Author: Mari Sako
Source: Saïd Business School University of Oxford
Link: http://eureka.sbs.ox.ac.uk/6870/1/General Counsel in Germany July2018 for study participants.pdf
Abstract:

Size and shape of corporate legal departments

  • In-house legal department structure reflects the corporate structure. Typical organizing principles are by legal specialisms, business lines, and geographies. A tension exists for the legal function between becoming too close to business and becoming isolated in a functional silo.
  • Company-wide corporate restructuring is an occasion to restructure the legal department. Compliance challenges and efficiency drives have led to centralizing the legal function at the corporate headquarter, leading to better risk control and legal resource use.
  • Most, but not all, companies face the ‘more for less’ challenge in delivering legal services. Except at young companies experiencing rapid growth, German companies face the ‘more for less’ challenge of increased workload without an equivalent growth in legal resources. They are meeting this challenge by seeing efficiency gains (e.g. via use of templates), and shifting low-risk non-strategic work to other departments.
  • In-house legal departments prefer to insource as much as possible. Many respondents expressed a preference for doing as much legal work as possible in-house, in order to better control legal spending and risks.

Relationships with legal service providers

  • Panels of law firms have been established at German and multinational corporations, to systematize relationships with law firms, and to achieve an optimal balance between competition and collaboration.
  • Alternative billing arrangements are becoming prevalent in Germany. Respondents noted a wind of change in Germany recently with greater cost sensitivity, leading to harder discount negotiations and the use of alternative billing arrangements. Alternative billing arrangements included the use of fixed fees, capped fees, contingent fee payment, and retainer fee payment.
  • Corporate legal departments are also accessing newer types of legal service providers including boutique law firms in Germany. Boutiques are preferred for better focus, greater flexibility, and lower fees.

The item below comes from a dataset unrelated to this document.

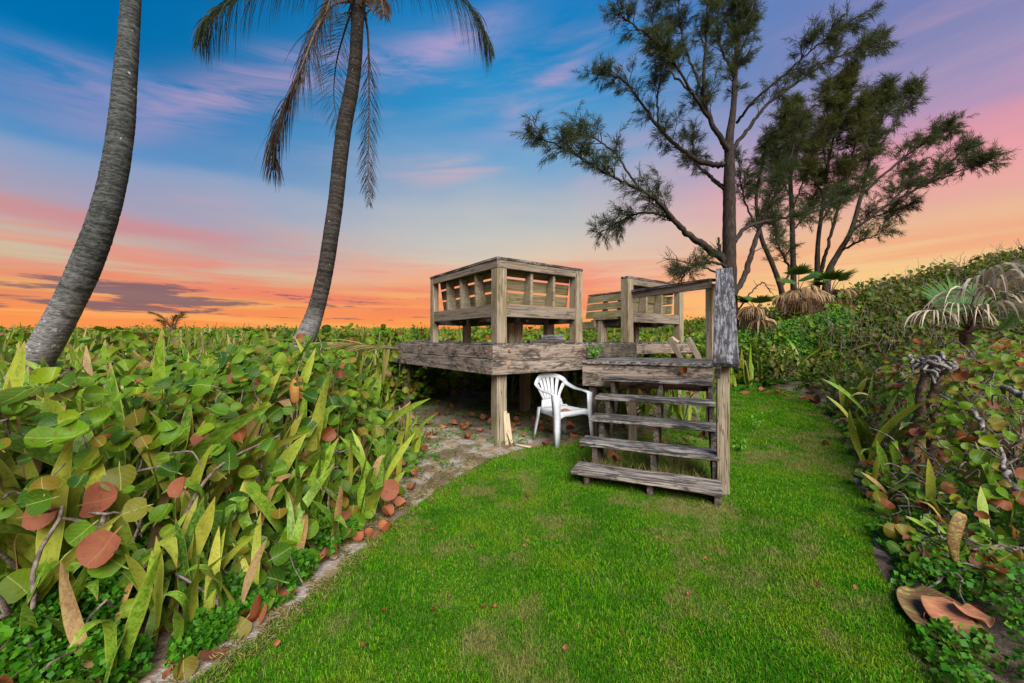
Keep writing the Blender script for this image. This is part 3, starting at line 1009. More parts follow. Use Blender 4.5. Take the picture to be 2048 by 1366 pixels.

Lawyers in top management teams

  • In-house lawyers generally play three distinctive roles: service support, risk control, and business partnering. Balancing these roles is considered essential in ensuring that the company’s executives regard the legal function in good light.
  • In Germany, the most important trigger for enhancing the power of in-house lawyers lies in companies’ need to pay greater attention to risk control in the 2010s. Consequently, the legal function, with or separately from the compliance function, has become more visible in corporate organizations.
  • There persist a variety of expectations in relation to the other two roles of service support and business partnering. Some German companies have appointed a chief operating officer for the legal department to promote efficiency in service support, but others have not. Some German companies have a CEO and top managers who expect the general counsel to be business partners, while others do not.